Citing two former Trump officials, the New York Times reports that Trump resisted deploying the term “deep state” in his rhetoric, “partly because he believed it made him look too much like a crank.” So the guy who gripes incessantly and with no evidence about the “fake news” media is worried about appearing like a crank.




 Notes the New York Times: “Students of Mr. Trump’s life and communication style argue that the idea of conspiracies is a vital part of his strategy to avoid accountability and punch back at detractors, real or perceived, including the news media.”

True, no doubt. Yet the most clarifying point on this matter comes from Billy Bush, who is, if nothing else, a student of Mr. Trump’s life and communication style. Bush was the fellow chatting with Trump on the infamous 2005 “Access Hollywood” tape in which the mogul bragged about grabbing women by their genitals. Bush was fired from the “Today” show over the incident. It just so happened, however, that Bush had spent a lot of time with Trump back in his years as an entertainment correspondent, and he discussed his experiences on an episode of “Real Time with Bill Maher” in March. Maher noted that Trump had exaggerated the ratings of his program “The Apprentice,” prompting Bush:
Well, he’s been saying No. 1 forever, right. Finally I’d had enough. I said, “Wait, Donald. Hold it. Wait a minute. You haven’t been No. 1 for five years, four years — whatever it is. Not in any category, not in any demo.” He goes, “Well, did you see last Thursday? Last Thursday, 18-49 … last five minutes.” I said, “No. I don’t know that stat.” So he was like, “I told you.” And then later, when the cameras were off … he says, “Billy, look, look, you just tell them and they believe it. That’s it, you just tell them and they believe it. They just do.” And I said, “Ah, okay.”
That’s called telling the truth about lies.

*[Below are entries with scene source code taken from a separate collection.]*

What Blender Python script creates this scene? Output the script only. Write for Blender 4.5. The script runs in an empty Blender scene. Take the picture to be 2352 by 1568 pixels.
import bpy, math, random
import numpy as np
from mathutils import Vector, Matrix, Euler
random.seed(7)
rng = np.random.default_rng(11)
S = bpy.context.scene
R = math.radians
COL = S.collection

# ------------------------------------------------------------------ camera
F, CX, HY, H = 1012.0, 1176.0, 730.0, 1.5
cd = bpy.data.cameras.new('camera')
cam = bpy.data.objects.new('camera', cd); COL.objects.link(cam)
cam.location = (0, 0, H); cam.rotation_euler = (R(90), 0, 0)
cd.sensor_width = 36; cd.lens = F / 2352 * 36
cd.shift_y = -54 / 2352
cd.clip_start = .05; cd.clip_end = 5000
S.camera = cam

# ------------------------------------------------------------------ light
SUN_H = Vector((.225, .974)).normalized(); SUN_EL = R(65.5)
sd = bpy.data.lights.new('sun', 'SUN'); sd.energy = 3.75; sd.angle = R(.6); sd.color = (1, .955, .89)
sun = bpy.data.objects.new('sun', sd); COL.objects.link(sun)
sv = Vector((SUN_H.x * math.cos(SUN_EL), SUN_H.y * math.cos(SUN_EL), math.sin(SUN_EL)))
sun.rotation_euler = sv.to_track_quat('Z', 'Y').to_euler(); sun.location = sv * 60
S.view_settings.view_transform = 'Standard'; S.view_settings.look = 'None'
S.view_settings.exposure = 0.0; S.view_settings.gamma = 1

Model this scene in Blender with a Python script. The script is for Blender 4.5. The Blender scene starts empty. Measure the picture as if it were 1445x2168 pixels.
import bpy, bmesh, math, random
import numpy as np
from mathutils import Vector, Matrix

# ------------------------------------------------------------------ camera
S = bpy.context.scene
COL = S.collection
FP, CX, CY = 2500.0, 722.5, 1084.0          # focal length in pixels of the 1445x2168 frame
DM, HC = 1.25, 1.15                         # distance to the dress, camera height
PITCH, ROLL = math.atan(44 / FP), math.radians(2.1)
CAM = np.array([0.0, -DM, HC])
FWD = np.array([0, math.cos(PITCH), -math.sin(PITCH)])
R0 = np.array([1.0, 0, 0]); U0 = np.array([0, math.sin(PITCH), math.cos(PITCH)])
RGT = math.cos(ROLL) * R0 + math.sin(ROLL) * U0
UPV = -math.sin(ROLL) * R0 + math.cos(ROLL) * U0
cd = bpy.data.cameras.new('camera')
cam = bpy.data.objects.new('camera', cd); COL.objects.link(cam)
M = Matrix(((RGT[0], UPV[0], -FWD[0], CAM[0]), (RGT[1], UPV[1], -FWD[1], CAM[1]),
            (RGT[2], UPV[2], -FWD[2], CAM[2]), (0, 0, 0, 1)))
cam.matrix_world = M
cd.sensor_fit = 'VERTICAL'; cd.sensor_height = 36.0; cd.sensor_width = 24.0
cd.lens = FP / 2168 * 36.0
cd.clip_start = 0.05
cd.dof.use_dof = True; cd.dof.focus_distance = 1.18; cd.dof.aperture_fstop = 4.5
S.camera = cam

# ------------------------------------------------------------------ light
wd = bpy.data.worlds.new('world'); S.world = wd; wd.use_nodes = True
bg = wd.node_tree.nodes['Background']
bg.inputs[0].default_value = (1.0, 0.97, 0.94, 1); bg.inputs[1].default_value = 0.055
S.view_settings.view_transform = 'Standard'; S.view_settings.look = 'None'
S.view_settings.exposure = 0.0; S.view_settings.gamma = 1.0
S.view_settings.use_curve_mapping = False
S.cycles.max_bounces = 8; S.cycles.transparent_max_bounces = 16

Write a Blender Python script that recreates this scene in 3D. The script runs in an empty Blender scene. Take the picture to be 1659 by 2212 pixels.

Being a blabbermouth, Trump apparently cannot stop himself from confiding about his malicious tactics — to media types, of all people. Lesley Stahl of “60 Minutes” recently revealed that Trump had told her about the thinking behind his media-bashing ways. “You know why I do it? I do it to discredit you all and demean you all so when you write negative stories about me, no one will believe it,” Trump told Stahl shortly after his election, as she recalls it.

On Tuesday morning, Trump tweeted:
The 13 Angry Democrats (plus people who worked 8 years for Obama) working on the rigged Russia Witch Hunt, will be MEDDLING with the mid-term elections, especially now that Republicans (stay tough!) are taking the lead in Polls. There was no Collusion, except by the Democrats!

News outlets scrambled to characterize the allegation. CNN: “Trump says, without proof, that Mueller team will meddle in midterm elections.” Associated Press via New York Times: “Trump: Mueller’s Team Is ‘Meddling’ in Midterm Elections.” Politico: “Trump says Mueller probe will meddle in midterms.”

“Without proof,” huh? CNN cannot call this particular tweet a lie because it doesn’t know 100 percent for certain that Mueller won’t meddle; and it doesn’t know 100 percent for certain that Trump doesn’t believe this allegation. Which is to say, the media has standards in covering a president who doesn’t. It has been a mismatch from Day 1.